365/365

23:31


The six days proceeding Christmas day might just be strangest of the year, I've always felt like this. The limbo you find yourself in after the post-Christmas stupor leading up to New Year. You're not sure if you should still be treating yourself because the fridge is still full of cheese and champagne and you can't decide whether it's a better idea to go to the pub or gym. A legitimate question I asked myself on Wednesday afternoon of this week.
2016. What a year. In a seemingly never ending cycle of negative news and world events, I won't go through the rigmarole of grievances and bad things that have happened this year. I suspect your Twitter and Facebook feed are giving you your fair share. Speaking personally, this year has been good for me on a personal level I would put this down to a mixture of things but to pull out a few choice words personal responsibility, perspective and learning to embrace change come to mind.

When it comes to personal responsibility I have tended in the past to associate it with other people as as well as just myself. In doing this for so long what I've come to realize in the latter half of this year is that this is also tied to my compulsion in certain situations to people-please, something I believe a lot of young women in particular struggle with.
When I sat and thought about it there were so many things that I do and end up repeating adding to that circle of confusion.
I can't tell you the amount of times I've been having a conversation with a someone and I've just wanted to bail because I have no interest in what they're saying but I've refrained because of the fear of being called impolite, staying out until 5.30 in the morning when all I wanted to do was go home hours prior, drinking more than I intended just because I felt I should and then end up ruining the following day with a low mood and for what? The list goes on. 2016 was the year where a lot of things came to catalyst and things have come to change.

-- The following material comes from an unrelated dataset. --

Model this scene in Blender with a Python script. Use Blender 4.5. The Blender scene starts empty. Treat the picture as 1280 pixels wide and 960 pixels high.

I've had the great privilege of being able to spend a chunk of this year in South-East Asia. 2015 was a unsettled year for me which encouraged me to get out of my comfort zone this year and it was the best thing I ever did and I will be eternally grateful for the the life experiences it has given me.
I'll never be able to truly explain and to do justice to what this has given me in terms of seeing the world, educating myself on new places, meeting new people and being open to change. The list goes on (I know, cliché backpacker shit) but it's true.
I've met some wonderful people this year, who I know I would never have met under and other circumstances other than the fact that I put myself out there and tried something different.

It was the year I decided to stop lying to myself and get relative. I realize that I will never be all things to all people, you will never get everyone to like you and that's okay. I think a lot of my actions up until this point have been more to the benefit of others while leaving me confused because of bending over backwards into this person that I wasn't. It just leaves you feeling uncomfortable and anxious. In writing this I have thought about change a lot and I believe that there is no 'end game' per se in terms of the person you become, everything around you will always be moving; big or small the key is to learn how to embrace and go with it.


So as resolutions go I'm not making any, maybe just a few guide posts along the way. I feel positive right now and I don't just say that as a passing feeling. So here we go for the next 365 days, let's ride the wave and see what happens.




Happy New Year & Wishing you a bright and positive 2017.